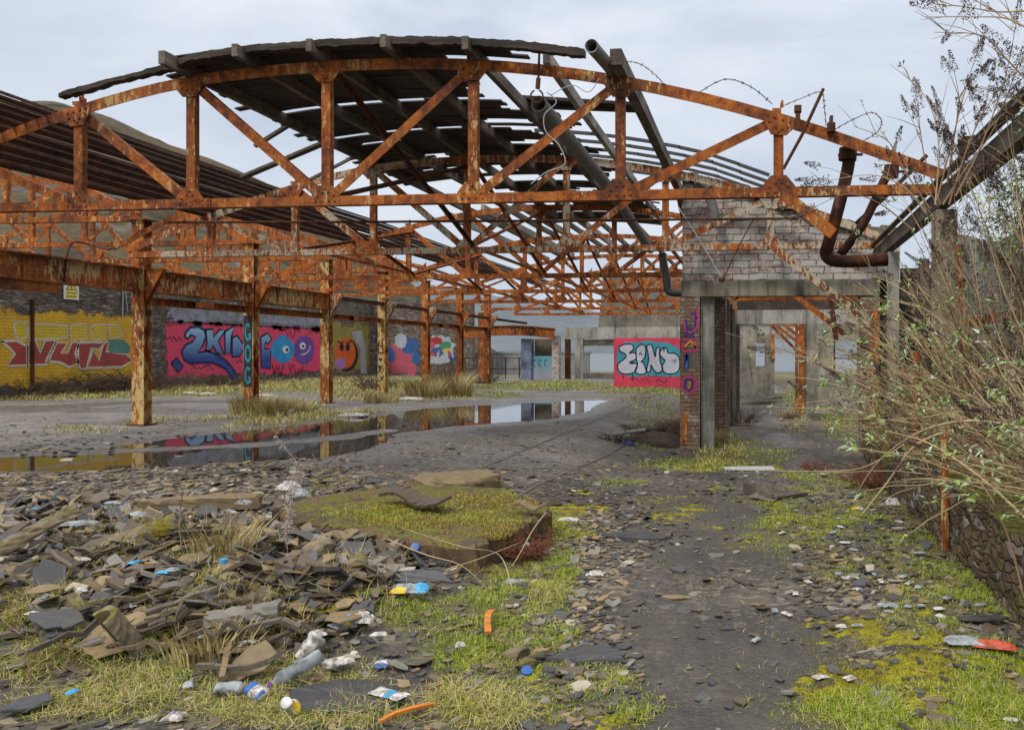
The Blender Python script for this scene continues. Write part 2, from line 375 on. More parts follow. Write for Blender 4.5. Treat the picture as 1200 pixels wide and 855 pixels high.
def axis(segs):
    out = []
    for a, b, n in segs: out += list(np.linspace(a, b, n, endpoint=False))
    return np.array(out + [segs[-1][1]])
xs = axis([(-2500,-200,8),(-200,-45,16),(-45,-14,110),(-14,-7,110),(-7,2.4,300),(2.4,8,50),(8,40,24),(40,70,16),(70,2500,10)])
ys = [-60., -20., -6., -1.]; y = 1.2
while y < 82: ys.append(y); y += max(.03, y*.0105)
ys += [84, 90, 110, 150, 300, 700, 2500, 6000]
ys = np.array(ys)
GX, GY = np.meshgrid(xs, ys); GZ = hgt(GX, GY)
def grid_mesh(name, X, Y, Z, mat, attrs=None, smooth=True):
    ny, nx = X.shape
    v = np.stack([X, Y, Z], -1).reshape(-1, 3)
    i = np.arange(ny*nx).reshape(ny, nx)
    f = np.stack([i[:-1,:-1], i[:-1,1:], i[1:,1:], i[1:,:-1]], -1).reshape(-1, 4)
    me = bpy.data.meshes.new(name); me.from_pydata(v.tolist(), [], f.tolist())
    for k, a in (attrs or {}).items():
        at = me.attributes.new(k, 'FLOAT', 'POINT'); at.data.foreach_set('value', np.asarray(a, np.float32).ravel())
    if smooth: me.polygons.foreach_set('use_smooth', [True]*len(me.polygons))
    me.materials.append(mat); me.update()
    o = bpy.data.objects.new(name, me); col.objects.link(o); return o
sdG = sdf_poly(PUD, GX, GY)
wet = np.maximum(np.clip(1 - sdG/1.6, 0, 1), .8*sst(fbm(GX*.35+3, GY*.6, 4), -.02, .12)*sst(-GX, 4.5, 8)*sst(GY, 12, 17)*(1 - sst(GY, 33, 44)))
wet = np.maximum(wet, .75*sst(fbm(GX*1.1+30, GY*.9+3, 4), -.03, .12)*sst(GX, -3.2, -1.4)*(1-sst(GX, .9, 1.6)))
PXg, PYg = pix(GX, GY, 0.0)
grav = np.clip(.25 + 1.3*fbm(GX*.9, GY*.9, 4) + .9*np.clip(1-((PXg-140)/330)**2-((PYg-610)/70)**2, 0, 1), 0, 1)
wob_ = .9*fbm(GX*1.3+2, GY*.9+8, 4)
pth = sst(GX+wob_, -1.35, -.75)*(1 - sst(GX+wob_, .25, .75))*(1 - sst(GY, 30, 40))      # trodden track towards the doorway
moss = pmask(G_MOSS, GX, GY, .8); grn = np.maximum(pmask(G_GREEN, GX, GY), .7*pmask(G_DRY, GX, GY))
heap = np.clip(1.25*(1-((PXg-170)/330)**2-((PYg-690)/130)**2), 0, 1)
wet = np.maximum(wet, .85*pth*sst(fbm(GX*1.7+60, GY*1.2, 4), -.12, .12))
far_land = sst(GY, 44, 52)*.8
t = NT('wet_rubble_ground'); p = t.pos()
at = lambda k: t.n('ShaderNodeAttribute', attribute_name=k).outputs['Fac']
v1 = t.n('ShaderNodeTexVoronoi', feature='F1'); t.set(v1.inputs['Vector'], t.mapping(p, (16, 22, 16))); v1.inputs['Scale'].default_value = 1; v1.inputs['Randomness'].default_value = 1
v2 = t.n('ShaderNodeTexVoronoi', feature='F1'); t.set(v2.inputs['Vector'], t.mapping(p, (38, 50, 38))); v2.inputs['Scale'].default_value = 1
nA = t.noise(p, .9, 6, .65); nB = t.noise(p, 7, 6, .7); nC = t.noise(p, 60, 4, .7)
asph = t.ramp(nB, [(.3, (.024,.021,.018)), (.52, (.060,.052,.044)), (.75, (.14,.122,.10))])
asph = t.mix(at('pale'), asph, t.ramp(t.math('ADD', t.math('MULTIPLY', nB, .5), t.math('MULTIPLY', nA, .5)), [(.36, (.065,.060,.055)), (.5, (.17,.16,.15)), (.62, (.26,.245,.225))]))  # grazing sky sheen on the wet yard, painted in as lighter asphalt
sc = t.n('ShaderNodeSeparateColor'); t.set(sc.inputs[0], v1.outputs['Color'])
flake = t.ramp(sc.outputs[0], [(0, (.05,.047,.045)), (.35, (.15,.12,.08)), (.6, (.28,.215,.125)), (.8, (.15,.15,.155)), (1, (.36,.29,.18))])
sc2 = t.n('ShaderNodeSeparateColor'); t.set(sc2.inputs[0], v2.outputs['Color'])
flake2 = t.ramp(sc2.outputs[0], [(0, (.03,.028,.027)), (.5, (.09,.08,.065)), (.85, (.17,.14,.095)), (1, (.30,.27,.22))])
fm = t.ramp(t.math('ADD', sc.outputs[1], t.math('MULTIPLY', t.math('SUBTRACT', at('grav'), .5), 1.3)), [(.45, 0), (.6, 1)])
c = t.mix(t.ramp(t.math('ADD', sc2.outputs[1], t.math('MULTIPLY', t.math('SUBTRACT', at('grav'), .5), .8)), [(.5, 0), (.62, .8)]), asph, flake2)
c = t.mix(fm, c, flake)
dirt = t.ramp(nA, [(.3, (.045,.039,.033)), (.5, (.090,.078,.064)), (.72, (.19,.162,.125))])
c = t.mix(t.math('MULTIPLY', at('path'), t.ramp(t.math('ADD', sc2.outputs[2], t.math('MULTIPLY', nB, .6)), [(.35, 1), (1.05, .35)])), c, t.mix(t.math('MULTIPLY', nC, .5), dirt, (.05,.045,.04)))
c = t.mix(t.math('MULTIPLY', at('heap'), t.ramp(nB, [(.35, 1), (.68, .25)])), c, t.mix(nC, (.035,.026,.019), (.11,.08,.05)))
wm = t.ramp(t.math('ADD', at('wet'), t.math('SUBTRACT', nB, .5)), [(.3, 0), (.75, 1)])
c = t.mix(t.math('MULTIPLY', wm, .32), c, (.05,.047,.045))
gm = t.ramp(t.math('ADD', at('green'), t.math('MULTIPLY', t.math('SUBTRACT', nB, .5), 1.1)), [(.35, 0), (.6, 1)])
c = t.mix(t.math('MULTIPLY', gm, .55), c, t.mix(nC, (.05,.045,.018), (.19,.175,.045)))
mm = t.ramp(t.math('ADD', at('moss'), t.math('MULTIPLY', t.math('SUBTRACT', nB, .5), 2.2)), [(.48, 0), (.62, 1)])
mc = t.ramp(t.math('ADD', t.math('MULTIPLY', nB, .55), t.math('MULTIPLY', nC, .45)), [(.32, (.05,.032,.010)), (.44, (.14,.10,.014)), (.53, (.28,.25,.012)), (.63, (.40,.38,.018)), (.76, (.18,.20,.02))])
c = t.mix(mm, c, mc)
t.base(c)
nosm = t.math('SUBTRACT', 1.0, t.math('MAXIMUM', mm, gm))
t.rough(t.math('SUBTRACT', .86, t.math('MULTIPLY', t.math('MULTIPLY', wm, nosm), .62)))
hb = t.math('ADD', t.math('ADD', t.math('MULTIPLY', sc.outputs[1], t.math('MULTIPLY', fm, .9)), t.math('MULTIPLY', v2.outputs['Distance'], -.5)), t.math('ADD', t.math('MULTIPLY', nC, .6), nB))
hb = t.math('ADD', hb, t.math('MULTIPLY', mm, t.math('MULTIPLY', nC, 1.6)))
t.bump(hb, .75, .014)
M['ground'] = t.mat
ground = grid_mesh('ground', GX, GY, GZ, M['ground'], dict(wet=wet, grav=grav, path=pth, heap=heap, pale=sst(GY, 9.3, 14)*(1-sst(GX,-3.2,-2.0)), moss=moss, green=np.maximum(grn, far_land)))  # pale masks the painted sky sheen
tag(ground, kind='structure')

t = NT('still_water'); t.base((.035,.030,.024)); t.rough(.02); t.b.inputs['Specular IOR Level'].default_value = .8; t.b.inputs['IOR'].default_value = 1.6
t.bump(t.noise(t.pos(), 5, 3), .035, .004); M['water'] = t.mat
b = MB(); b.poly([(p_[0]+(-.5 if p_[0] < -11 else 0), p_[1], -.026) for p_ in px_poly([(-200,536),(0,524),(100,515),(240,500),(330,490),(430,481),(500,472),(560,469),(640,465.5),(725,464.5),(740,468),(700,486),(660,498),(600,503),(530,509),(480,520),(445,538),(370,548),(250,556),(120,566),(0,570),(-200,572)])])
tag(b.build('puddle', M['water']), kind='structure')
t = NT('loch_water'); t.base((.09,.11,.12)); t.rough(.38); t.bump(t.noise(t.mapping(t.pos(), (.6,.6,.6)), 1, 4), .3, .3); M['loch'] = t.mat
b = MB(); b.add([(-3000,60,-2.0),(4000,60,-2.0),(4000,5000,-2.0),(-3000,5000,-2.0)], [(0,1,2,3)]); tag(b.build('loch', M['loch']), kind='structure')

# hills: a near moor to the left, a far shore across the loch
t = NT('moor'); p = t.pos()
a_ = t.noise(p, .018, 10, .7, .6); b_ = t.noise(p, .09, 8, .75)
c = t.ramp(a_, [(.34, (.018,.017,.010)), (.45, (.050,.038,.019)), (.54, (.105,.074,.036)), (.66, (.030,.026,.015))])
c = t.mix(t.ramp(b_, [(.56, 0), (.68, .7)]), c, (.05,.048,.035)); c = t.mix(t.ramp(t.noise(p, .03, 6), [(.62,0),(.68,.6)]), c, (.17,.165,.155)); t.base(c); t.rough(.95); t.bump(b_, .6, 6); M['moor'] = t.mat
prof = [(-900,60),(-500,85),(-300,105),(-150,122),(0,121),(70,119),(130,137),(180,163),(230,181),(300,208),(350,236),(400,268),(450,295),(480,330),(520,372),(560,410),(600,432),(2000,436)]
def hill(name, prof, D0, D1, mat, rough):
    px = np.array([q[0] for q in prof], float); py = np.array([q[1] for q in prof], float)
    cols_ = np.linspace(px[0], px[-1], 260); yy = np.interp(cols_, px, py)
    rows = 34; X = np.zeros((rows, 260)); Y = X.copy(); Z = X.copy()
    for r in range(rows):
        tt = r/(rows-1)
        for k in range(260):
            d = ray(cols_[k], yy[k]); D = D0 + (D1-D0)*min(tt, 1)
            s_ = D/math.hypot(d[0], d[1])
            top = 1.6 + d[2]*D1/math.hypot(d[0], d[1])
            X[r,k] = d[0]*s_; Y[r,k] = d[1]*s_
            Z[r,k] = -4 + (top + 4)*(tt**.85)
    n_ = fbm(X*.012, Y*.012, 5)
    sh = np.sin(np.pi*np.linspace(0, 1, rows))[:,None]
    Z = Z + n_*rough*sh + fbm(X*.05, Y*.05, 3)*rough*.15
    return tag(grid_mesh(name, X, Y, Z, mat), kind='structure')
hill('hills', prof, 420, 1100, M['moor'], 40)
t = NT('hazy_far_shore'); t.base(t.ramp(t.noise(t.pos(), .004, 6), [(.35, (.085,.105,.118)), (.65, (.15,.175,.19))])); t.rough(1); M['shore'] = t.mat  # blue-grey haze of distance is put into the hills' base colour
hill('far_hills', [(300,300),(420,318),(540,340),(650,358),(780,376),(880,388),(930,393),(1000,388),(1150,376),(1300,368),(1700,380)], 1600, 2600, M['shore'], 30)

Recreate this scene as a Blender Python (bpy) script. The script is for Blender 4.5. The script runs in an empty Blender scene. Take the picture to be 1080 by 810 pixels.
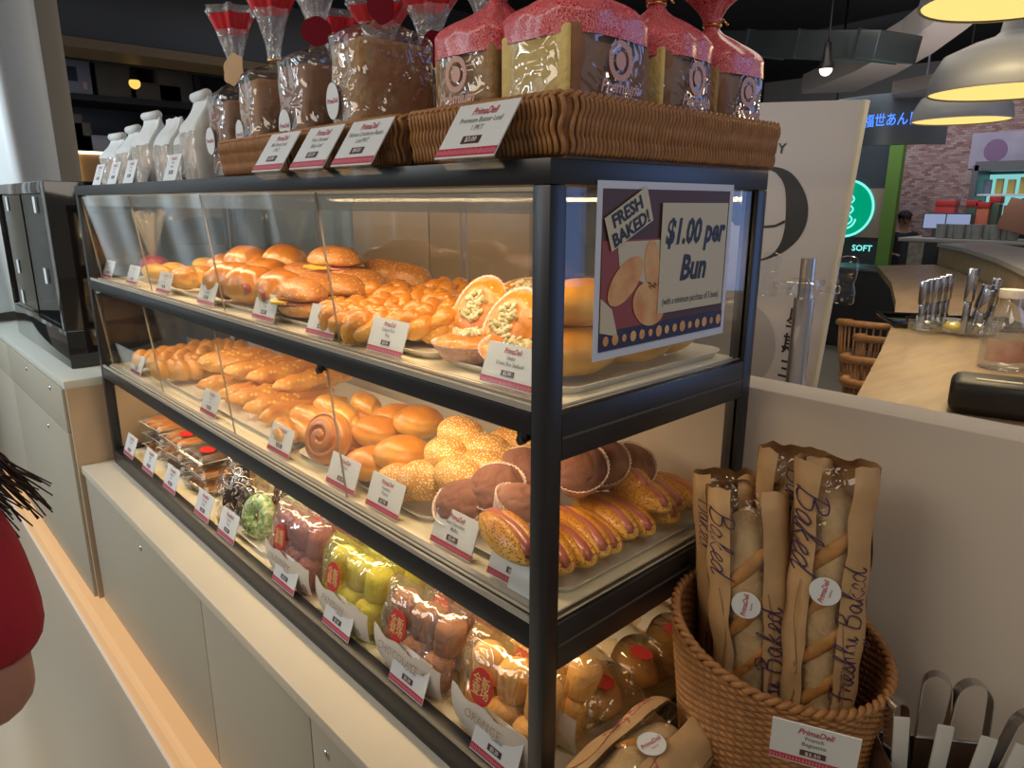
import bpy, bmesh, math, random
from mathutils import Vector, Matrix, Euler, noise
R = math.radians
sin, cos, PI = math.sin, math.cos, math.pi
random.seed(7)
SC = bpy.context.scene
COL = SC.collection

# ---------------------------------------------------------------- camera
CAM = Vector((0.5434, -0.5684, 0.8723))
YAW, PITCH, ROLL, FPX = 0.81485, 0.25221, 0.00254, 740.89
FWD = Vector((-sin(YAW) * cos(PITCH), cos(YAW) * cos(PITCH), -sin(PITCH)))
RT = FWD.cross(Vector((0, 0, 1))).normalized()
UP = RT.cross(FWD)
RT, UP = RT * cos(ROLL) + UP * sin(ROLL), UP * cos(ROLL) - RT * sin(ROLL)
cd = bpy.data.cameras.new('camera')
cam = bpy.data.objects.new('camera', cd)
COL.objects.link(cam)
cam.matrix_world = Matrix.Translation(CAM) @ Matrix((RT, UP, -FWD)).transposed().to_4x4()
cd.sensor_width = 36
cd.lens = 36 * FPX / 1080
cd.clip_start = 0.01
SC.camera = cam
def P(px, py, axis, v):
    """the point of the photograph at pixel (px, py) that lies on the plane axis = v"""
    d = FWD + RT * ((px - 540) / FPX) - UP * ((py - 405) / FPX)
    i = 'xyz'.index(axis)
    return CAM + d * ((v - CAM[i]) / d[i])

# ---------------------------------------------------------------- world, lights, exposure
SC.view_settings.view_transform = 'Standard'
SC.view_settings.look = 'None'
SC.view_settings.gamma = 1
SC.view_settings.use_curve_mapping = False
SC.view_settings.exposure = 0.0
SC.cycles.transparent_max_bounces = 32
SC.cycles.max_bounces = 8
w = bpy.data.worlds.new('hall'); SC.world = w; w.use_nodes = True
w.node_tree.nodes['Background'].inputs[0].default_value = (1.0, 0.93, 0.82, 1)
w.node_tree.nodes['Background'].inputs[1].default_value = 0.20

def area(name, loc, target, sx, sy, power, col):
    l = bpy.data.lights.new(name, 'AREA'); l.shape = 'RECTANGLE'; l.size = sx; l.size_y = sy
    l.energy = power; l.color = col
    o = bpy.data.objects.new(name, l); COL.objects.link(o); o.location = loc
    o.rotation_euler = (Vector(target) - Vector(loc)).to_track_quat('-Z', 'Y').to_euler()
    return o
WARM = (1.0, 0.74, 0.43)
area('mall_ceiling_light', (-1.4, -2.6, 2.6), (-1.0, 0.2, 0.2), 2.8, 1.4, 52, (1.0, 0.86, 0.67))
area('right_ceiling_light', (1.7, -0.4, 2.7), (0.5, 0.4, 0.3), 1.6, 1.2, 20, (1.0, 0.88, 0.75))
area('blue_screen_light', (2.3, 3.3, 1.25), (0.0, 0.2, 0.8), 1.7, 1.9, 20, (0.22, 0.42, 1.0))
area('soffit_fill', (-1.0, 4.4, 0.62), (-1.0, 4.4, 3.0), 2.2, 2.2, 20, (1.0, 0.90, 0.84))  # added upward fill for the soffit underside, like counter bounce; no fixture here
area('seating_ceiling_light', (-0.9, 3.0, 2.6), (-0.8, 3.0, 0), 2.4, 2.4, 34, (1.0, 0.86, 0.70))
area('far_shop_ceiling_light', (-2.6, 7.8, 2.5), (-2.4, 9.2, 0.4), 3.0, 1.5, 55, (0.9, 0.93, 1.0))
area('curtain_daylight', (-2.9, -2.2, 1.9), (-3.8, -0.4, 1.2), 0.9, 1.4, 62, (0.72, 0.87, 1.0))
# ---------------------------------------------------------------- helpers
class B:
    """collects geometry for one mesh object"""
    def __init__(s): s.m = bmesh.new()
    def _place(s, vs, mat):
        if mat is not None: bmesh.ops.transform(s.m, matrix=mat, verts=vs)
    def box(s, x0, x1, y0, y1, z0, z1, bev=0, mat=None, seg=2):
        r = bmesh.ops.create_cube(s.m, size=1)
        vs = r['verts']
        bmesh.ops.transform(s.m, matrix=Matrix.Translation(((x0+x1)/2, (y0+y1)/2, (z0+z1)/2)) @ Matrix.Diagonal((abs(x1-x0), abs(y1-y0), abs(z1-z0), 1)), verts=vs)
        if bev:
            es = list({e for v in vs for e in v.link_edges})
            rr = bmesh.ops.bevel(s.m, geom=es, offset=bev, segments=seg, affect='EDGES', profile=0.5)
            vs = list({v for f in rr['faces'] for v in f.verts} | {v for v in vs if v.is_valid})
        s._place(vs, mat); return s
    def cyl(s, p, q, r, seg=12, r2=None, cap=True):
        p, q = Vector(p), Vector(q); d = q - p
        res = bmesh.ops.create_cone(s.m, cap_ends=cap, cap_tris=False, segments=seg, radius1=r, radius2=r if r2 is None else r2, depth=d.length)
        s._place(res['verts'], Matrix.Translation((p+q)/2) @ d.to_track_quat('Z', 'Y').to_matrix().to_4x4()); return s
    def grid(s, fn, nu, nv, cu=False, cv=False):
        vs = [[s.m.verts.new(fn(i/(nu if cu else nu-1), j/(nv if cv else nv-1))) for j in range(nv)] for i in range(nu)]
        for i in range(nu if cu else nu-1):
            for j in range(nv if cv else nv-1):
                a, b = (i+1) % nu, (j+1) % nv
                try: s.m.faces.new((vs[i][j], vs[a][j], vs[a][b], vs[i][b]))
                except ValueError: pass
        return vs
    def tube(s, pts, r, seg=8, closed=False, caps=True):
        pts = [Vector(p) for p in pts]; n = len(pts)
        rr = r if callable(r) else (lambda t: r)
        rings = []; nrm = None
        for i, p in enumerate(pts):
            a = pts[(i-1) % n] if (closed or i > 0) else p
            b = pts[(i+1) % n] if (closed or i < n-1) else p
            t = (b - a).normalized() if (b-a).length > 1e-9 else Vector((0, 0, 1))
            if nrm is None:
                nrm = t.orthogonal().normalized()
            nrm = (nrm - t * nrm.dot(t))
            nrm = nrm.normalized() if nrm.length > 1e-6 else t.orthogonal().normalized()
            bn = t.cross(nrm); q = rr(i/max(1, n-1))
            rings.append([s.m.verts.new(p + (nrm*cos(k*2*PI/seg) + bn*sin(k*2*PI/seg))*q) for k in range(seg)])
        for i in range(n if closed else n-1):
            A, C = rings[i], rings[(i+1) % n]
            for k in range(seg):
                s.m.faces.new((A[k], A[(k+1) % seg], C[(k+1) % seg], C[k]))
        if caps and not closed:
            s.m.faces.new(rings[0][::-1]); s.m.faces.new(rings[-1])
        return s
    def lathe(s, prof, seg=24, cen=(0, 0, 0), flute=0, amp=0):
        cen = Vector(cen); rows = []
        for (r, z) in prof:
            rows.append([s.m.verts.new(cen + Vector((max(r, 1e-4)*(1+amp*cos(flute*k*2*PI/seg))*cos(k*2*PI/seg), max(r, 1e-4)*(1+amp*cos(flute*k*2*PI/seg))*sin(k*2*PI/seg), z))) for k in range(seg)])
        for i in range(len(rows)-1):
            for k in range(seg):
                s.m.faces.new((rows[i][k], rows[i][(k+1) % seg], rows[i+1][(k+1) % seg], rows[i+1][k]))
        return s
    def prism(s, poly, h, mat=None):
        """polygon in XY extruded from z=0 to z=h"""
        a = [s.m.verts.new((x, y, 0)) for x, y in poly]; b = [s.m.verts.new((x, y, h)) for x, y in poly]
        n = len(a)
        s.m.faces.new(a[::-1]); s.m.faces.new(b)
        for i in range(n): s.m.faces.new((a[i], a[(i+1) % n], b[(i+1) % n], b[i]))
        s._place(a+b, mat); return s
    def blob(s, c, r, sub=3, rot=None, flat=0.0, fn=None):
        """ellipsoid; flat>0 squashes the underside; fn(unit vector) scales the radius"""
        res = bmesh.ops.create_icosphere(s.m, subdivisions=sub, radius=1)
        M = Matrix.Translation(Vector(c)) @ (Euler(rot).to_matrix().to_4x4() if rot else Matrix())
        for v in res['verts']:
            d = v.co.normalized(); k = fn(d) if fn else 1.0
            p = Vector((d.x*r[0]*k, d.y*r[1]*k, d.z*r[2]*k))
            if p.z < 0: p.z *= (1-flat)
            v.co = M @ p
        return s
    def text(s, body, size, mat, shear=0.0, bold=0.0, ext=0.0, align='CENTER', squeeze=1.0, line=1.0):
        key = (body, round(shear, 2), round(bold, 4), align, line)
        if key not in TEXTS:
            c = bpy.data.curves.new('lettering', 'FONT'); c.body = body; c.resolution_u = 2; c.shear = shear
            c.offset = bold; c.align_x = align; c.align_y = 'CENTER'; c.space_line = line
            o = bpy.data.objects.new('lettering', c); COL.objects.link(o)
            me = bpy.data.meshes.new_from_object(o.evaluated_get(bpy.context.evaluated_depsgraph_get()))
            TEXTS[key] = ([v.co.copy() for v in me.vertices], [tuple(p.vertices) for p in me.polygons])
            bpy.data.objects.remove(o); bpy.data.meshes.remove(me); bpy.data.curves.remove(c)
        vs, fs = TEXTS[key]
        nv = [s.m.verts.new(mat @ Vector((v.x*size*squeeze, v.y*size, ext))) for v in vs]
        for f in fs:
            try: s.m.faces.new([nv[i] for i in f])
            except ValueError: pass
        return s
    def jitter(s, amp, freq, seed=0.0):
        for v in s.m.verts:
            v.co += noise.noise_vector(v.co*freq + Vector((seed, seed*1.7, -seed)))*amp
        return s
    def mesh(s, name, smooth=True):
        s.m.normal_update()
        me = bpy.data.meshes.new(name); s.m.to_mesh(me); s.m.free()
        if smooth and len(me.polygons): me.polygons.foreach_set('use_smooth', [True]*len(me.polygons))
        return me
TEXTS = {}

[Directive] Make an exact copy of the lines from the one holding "Recreate this scene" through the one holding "w.node_tree.nodes['Background'].inputs[1].default_value = 0.20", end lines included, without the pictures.

[Answer to this problem]
Recreate this scene as a Blender Python (bpy) script. The script is for Blender 4.5. The script runs in an empty Blender scene. Take the picture to be 1080 by 810 pixels.
import bpy, bmesh, math, random
from mathutils import Vector, Matrix, Euler, noise
R = math.radians
sin, cos, PI = math.sin, math.cos, math.pi
random.seed(7)
SC = bpy.context.scene
COL = SC.collection

# ---------------------------------------------------------------- camera
CAM = Vector((0.5434, -0.5684, 0.8723))
YAW, PITCH, ROLL, FPX = 0.81485, 0.25221, 0.00254, 740.89
FWD = Vector((-sin(YAW) * cos(PITCH), cos(YAW) * cos(PITCH), -sin(PITCH)))
RT = FWD.cross(Vector((0, 0, 1))).normalized()
UP = RT.cross(FWD)
RT, UP = RT * cos(ROLL) + UP * sin(ROLL), UP * cos(ROLL) - RT * sin(ROLL)
cd = bpy.data.cameras.new('camera')
cam = bpy.data.objects.new('camera', cd)
COL.objects.link(cam)
cam.matrix_world = Matrix.Translation(CAM) @ Matrix((RT, UP, -FWD)).transposed().to_4x4()
cd.sensor_width = 36
cd.lens = 36 * FPX / 1080
cd.clip_start = 0.01
SC.camera = cam
def P(px, py, axis, v):
    """the point of the photograph at pixel (px, py) that lies on the plane axis = v"""
    d = FWD + RT * ((px - 540) / FPX) - UP * ((py - 405) / FPX)
    i = 'xyz'.index(axis)
    return CAM + d * ((v - CAM[i]) / d[i])

# ---------------------------------------------------------------- world, lights, exposure
SC.view_settings.view_transform = 'Standard'
SC.view_settings.look = 'None'
SC.view_settings.gamma = 1
SC.view_settings.use_curve_mapping = False
SC.view_settings.exposure = 0.0
SC.cycles.transparent_max_bounces = 32
SC.cycles.max_bounces = 8
w = bpy.data.worlds.new('hall'); SC.world = w; w.use_nodes = True
w.node_tree.nodes['Background'].inputs[0].default_value = (1.0, 0.93, 0.82, 1)
w.node_tree.nodes['Background'].inputs[1].default_value = 0.20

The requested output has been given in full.